#### [WHAT YOU HAVE TO DO]
Begin with the first line of the listing and quote every line through the one containing "t = clamp((x-a)/(b-a));"; give only those lines.

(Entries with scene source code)
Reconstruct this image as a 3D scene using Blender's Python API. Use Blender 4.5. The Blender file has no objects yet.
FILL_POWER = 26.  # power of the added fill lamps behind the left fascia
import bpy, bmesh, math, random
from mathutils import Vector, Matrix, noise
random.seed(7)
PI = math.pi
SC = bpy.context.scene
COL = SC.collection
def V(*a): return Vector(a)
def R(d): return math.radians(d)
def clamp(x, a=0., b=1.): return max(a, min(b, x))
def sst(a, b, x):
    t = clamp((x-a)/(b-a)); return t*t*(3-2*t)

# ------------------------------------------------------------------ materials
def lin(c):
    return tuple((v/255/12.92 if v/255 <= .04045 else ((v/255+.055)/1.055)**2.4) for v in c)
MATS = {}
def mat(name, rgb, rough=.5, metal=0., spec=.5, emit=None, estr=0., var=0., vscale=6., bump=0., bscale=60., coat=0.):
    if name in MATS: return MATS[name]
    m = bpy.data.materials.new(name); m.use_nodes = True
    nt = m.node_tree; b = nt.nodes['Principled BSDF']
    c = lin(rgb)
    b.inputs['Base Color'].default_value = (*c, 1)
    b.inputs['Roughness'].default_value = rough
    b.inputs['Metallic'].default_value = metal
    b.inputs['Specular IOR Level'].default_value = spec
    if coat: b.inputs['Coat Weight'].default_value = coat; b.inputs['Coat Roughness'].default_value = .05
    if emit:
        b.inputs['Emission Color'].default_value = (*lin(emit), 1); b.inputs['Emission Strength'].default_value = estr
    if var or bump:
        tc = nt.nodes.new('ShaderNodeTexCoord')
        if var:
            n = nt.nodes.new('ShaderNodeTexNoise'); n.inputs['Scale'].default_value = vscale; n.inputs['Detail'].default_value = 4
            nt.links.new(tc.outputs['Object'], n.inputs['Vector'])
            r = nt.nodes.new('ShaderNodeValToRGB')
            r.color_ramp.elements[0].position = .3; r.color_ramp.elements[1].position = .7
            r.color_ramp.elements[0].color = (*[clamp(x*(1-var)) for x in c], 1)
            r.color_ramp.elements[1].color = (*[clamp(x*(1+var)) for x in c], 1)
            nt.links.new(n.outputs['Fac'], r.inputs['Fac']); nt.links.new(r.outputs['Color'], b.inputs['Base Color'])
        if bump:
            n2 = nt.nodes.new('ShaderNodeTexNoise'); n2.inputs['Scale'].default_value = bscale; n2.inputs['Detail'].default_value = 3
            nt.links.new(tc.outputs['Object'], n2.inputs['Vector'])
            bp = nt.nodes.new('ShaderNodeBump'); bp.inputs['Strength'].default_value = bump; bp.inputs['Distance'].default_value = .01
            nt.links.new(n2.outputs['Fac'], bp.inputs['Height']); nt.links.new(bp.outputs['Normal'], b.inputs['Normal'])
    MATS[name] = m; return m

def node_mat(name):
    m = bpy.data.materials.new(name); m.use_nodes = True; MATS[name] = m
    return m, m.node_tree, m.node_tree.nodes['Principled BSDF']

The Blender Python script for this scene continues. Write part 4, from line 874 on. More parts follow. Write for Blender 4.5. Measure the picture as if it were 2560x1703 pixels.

#### [RESPONSE]
Reconstruct this image as a 3D scene using Blender's Python API. Use Blender 4.5. The Blender file has no objects yet.
FILL_POWER = 26.  # power of the added fill lamps behind the left fascia
import bpy, bmesh, math, random
from mathutils import Vector, Matrix, noise
random.seed(7)
PI = math.pi
SC = bpy.context.scene
COL = SC.collection
def V(*a): return Vector(a)
def R(d): return math.radians(d)
def clamp(x, a=0., b=1.): return max(a, min(b, x))
def sst(a, b, x):
    t = clamp((x-a)/(b-a)); return t*t*(3-2*t)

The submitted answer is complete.